The Rule and Its Timing
WASHINGTON, Feb. 23, 2026. The Trump administration plans to release a joint Department of Labor and Agriculture Department rule on Feb. 25 that will raise the minimum wage for H-2A guest farm workers by $1.75 per hour and require employers to recruit U.S. workers through state workforce agencies before filing visa petitions, according to two Labor Department economists familiar with the final text.
The directive, titled the Interagency Agricultural Labor Enforcement Directive, will be published in the Federal Register on Feb. 26 and take effect on March 15, the economists said. The wage increase would lift the national average hourly rate for H-2A workers from $14.62 to $16.37, a shift that the Labor Department estimates will move roughly $1.2 billion in annual farm wages from employer payrolls to workers, the sources said.
The administration will announce the rule at 11 a.m. on Feb. 25 at USDA headquarters, 1400 Independence Avenue SW, with Labor Secretary Lori Chavez-DeRemer and Agriculture Secretary Brooke Rollins presiding, according to an internal scheduling memo reviewed by The Alamo Post.
The rule is the first major output of a White House review that began after an executive order on agricultural labor issued Jan. 9, the economists said.
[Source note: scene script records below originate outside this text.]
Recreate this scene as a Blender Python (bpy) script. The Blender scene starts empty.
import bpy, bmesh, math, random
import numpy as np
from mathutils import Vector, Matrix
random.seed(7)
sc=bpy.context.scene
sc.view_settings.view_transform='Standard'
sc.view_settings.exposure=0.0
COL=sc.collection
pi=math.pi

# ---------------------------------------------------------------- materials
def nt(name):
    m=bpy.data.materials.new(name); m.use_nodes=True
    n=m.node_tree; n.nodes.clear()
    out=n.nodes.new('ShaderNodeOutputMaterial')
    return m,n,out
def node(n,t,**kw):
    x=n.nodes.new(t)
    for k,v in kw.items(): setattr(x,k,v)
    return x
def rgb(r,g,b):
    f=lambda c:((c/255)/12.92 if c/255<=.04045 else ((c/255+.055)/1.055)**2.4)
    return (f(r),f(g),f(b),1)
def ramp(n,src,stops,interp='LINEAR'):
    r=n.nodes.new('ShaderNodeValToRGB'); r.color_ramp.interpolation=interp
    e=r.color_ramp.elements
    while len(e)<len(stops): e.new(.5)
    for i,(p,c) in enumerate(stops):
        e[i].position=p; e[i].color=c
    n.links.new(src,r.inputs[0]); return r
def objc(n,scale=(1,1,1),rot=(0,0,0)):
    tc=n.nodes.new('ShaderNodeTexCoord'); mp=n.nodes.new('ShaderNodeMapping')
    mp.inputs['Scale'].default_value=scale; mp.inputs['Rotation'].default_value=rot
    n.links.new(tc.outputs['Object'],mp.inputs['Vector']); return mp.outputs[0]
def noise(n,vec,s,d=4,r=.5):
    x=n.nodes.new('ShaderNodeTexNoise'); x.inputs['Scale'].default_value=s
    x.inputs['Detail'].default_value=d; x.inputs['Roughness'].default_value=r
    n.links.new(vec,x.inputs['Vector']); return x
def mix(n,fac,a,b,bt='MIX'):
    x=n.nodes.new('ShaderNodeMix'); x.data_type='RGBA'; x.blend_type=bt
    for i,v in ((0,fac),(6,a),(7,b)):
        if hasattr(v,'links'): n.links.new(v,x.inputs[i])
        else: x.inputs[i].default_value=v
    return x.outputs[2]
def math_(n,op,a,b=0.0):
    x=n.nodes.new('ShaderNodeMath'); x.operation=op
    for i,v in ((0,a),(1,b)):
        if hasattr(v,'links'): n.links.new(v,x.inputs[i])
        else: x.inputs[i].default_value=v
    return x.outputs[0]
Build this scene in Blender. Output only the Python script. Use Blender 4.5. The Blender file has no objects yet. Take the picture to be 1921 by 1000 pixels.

That order directed the two departments to align immigration enforcement with wage policy and to complete a final regulation within 45 days, a deadline the administration will meet by two days, the sources said.
Sources and Scope
The two Labor Department economists, who spoke on condition of anonymity because they were not authorized to discuss the final rule, said the regulation grew out of a December 2025 review ordered by the White House Domestic Policy Council. A trade association official who was briefed on the draft last week said the rule would apply to all employers seeking H-2A visas for crop harvesting, dairy operations, and livestock work in fiscal year 2026.
The trade association official said the regulation would cover roughly 320,000 H-2A positions certified in fiscal year 2025, with the largest concentrations in California, Florida, Washington, Georgia, and North Carolina. The official requested anonymity to discuss private conversations with USDA staff.
A small-business owner in the sector, who runs a 40-acre strawberry operation in Oxnard, California, said a county farm bureau representative told him on Friday to expect the announcement on Tuesday and to prepare for a payroll increase of about $780 per worker per month during the spring harvest. The grower said he employs 22 H-2A workers during peak season and had not budgeted for the wage jump.
The trade association official said growers were especially concerned about the recruitment requirement, which would force farmers to document every U.S. applicant who responds to a state job listing and to justify any rejection in writing. The official said the requirement could add two to three weeks to an already tight planting and harvesting calendar.
Economic and Enforcement Mechanism
The rule's recruitment requirement will obligate employers to list openings with state workforce agencies for at least 21 days before filing H-2A petitions with U.S. Citizenship and Immigration Services, the economists said. Employers must document any U.S. applicants and explain rejections on a new Labor Department form, ETA-9142B-CR, which will be required starting March 15.
The wage increase will be tied to the USDA Farm Labor Survey rather than the current Adverse Effect Wage Rate formula, the sources said. The new benchmark would set the hourly floor at $16.37 nationally, though individual states would see rates ranging from $14.90 in the Southeast to $18.55 in the Pacific Northwest, according to a cost table circulated to USDA field offices.
Violations of the recruitment requirement would trigger fines of $1,540 per affected worker for first-time offenders and potential debarment from the H-2A program for repeat violators, the Labor Department economists said. The rule directs the department's Wage and Hour Division to conduct at least 1,200 targeted audits between April 1 and Sept. 30, 2026, the sources said.
The economists said the rule also directs the USDA Economic Research Service to publish a monthly tracker of farm wage costs beginning March 3, a data product the administration hopes will justify the policy to Congress and to the public. The tracker will report average hourly earnings by crop category and by state, the sources said.
Funding for the audits would come from existing Labor Department appropriations, with no supplemental request expected before the fiscal 2027 budget proposal in March, the economists said. The administration estimates the rule will cost employers $1.2 billion in the first full year but will raise net farm worker earnings by roughly the same amount, the sources said.
What to Watch Over the Next 72 Hours
The announcement will set up a confrontation with agricultural trade groups and immigrant worker advocates. A coalition of growers' associations is preparing a lawsuit to file in the U.S. District Court for the Eastern District of California as early as Feb. 27, the trade association official said. House Agriculture Committee staff have scheduled a briefing for March 2 to examine the rule's effect on food prices, two congressional aides familiar with the plan said.
White House officials expect the rule to dominate the president's schedule before his trip to Phoenix on Feb. 28, the sources said. Watch for a Labor Department technical guidance memo expected late on Feb. 25, USDA regional webinars beginning Feb. 26, and potential Senate floor debate on a disapproval resolution the week of March 2.
The Alamo Post will continue to follow the rollout, the legal challenge, and congressional reaction as the administration moves to implement one of its most significant immigration and labor regulations of the second term.